Rothschild notes that the Obama-Biden campaign's initial energy plan adopted catastrophic language on climate change and energy dependence. But it's increasingly clear that the more dire warnings on anthropomorphic climate change
have been hoaxes. Interestingly, Rothschild focuses on the transformation to a post-auto-industrial society as a program that is in essence predicated on the expansion of civil rights and economic equality, as seen above in the discussion of the proportion of black Americans and the poor who rely on public transportation.

And this brings me back to the issue of honesty and integrity.

The Obama administration and the Democratic majority in Congress, within a month of the accession of the new regime in Washington, have demonstrated that democratic deliberation on the direction of public policy is out. The Obama-Democratic-left wants a redistribution of society's resources but they're not willing to justify it on pragmatic political grounds. The case can be made, easily, for bailing out the states and providing more money for education, health care, unemployment, and other areas hard hit by the deepening recession, and Americans will support that. But the left wants
a general transformation of society to a European social-welfare state (if not a Brezhnevite-Soviet command model), and the increasing nationalization of industry - way beyond anything we've seen in the last year's bipartisan financial bailouts - can be seen intuitively as right around the corner. The administration has already included funding for high-speed rail in the "stimulus" boondoggle - and of course transportation enhancement is infrastructure - but so little of the administration's advocacy for greater public spending has been sold in such a way.

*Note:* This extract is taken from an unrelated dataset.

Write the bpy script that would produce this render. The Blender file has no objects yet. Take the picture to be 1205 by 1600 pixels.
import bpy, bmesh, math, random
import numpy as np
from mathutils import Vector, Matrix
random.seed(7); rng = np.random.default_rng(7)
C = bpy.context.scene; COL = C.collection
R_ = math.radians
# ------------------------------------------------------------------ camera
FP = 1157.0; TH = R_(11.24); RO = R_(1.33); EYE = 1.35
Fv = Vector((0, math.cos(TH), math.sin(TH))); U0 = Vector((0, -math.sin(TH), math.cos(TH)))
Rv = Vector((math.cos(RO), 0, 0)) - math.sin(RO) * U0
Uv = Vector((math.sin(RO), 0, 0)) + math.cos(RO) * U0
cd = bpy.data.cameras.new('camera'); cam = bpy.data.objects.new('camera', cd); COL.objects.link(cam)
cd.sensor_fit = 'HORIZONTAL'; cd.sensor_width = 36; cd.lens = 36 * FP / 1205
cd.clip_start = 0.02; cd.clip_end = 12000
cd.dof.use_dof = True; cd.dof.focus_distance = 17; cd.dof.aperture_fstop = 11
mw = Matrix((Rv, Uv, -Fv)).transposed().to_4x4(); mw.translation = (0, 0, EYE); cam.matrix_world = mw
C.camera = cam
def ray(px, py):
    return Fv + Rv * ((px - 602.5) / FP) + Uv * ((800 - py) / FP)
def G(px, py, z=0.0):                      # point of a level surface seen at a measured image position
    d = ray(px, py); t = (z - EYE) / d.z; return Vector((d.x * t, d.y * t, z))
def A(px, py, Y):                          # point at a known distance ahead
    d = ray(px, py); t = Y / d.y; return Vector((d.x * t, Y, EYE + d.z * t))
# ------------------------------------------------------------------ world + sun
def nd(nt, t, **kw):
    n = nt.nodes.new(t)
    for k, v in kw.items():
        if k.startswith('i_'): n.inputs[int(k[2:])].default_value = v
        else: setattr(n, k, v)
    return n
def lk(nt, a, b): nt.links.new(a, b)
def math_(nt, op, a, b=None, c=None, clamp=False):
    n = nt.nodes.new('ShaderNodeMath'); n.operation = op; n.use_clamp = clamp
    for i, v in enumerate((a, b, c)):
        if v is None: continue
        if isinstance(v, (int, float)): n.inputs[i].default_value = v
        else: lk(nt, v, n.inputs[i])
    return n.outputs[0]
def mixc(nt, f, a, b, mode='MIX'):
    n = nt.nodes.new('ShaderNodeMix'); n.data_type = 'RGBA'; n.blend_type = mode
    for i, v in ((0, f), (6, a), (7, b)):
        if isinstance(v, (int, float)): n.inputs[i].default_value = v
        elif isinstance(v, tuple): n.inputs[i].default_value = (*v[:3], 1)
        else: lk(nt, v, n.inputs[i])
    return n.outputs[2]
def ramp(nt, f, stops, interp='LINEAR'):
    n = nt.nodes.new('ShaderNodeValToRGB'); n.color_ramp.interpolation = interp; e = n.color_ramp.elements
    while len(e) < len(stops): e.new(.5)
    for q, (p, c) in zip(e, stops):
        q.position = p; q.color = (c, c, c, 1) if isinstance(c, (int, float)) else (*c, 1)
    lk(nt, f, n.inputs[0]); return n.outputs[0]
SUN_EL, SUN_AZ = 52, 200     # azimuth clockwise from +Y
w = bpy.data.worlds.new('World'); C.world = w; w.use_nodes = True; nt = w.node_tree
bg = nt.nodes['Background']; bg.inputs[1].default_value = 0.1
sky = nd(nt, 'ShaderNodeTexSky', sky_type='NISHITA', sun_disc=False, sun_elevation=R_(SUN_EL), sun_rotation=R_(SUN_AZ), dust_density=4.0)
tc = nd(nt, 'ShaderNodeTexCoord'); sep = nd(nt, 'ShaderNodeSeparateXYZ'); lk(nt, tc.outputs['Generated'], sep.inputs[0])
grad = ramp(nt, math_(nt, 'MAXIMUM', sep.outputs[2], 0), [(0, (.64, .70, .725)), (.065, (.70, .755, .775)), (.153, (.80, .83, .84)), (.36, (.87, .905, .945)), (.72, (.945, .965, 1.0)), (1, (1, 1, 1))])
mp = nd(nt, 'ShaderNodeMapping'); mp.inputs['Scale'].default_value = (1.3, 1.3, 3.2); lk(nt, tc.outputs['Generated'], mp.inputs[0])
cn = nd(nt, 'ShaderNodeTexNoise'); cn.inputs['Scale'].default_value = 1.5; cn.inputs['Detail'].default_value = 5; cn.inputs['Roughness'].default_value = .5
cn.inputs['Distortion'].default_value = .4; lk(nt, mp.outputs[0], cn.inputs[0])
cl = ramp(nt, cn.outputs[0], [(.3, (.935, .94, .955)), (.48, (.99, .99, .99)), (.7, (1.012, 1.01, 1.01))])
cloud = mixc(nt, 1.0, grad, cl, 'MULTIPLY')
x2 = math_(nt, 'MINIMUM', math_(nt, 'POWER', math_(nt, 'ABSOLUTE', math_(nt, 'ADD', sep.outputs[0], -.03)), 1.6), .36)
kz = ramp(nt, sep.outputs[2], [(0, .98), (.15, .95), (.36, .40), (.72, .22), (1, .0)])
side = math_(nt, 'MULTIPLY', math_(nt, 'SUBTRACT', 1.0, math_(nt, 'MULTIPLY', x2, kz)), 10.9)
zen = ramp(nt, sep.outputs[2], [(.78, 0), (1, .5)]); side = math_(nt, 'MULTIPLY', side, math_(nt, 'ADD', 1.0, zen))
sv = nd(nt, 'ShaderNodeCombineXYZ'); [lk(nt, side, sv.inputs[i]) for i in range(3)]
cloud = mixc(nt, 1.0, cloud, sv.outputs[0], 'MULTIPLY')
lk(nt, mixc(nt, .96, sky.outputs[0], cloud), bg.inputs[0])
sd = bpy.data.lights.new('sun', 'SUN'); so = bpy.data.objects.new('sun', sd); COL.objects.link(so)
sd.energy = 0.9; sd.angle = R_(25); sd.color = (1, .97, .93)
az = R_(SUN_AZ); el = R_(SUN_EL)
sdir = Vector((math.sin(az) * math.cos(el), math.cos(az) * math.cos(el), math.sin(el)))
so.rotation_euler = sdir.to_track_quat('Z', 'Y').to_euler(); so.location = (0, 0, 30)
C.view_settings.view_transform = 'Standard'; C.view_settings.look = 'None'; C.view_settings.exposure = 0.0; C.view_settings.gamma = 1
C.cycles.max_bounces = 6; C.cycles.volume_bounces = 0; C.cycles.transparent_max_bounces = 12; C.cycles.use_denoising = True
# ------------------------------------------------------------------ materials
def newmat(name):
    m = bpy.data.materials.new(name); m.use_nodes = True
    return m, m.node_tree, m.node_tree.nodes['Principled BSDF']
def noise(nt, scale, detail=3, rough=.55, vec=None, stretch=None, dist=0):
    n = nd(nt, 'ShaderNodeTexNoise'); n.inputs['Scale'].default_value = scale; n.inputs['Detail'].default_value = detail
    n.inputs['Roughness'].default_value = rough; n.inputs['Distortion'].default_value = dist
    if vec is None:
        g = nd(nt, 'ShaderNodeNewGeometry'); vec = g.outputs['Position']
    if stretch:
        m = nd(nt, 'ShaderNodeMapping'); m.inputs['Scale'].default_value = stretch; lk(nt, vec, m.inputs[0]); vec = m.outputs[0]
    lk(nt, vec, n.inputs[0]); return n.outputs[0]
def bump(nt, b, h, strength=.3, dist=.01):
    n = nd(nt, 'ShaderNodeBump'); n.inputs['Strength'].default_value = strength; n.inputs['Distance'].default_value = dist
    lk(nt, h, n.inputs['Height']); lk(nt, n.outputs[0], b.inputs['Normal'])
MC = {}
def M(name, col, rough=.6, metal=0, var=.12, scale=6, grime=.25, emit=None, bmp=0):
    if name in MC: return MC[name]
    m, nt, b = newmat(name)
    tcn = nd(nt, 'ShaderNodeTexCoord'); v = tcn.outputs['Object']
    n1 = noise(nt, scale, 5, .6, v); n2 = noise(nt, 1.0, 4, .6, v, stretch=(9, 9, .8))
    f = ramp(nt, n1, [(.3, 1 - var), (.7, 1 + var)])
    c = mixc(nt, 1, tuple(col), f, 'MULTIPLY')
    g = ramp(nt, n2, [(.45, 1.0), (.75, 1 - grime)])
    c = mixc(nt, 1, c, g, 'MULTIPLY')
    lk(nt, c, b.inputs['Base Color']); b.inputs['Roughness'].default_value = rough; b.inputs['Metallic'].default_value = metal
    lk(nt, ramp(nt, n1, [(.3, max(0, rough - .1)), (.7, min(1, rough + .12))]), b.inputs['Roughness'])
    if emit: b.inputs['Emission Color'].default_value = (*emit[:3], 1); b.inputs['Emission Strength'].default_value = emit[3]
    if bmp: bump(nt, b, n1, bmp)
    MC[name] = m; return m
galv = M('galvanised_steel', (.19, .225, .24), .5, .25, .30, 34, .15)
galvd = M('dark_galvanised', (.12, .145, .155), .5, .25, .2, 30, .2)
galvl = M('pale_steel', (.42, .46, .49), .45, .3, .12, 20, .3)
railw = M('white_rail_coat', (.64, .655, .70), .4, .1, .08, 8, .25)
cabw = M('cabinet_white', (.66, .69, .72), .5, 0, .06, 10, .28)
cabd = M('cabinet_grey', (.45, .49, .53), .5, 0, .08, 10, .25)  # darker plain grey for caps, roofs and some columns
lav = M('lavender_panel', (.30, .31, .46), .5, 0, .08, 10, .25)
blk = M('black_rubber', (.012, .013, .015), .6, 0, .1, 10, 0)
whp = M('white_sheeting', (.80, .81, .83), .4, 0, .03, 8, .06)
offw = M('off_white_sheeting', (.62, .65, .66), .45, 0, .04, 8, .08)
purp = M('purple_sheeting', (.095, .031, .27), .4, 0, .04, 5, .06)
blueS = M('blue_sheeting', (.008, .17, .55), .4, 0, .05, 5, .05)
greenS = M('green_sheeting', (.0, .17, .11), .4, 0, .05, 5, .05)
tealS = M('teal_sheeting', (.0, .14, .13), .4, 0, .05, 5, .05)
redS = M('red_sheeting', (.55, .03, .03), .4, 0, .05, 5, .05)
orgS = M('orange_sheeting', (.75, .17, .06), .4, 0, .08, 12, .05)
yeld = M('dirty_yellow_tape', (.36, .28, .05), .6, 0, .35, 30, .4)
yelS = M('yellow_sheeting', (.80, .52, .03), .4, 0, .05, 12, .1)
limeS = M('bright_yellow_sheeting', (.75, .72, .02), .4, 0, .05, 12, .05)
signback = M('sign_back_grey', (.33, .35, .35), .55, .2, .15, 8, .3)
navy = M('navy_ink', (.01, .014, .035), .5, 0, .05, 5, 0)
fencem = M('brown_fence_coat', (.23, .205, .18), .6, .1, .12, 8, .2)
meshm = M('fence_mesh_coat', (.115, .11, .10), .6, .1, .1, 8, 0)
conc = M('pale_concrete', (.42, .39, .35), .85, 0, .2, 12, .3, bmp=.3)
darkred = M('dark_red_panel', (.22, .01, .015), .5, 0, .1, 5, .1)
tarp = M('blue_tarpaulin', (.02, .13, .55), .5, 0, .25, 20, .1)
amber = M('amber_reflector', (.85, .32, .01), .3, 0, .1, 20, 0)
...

The Republicans have an opportunity here. A real stimulus of the economy would be energy deregulation - from Alaska and off-shore drilling to the discovery and exploitation of new supplies, perhaps in
the 800 billion barrels of proven shale oil reserves in the Rockies - as well as public-spirited transportation infrastructure-spending focused on explicity non-pork-barrel expenditures that serve to increase economic competitiveness AND facilitate economic opportunity among the traditionally disadvantaged. This is something that GOP partisans should consider, in some variation of public-private balance, using the overarching umbrella-rationale of honesty and transparency in moving this country forward to the next generation of post-industrial society.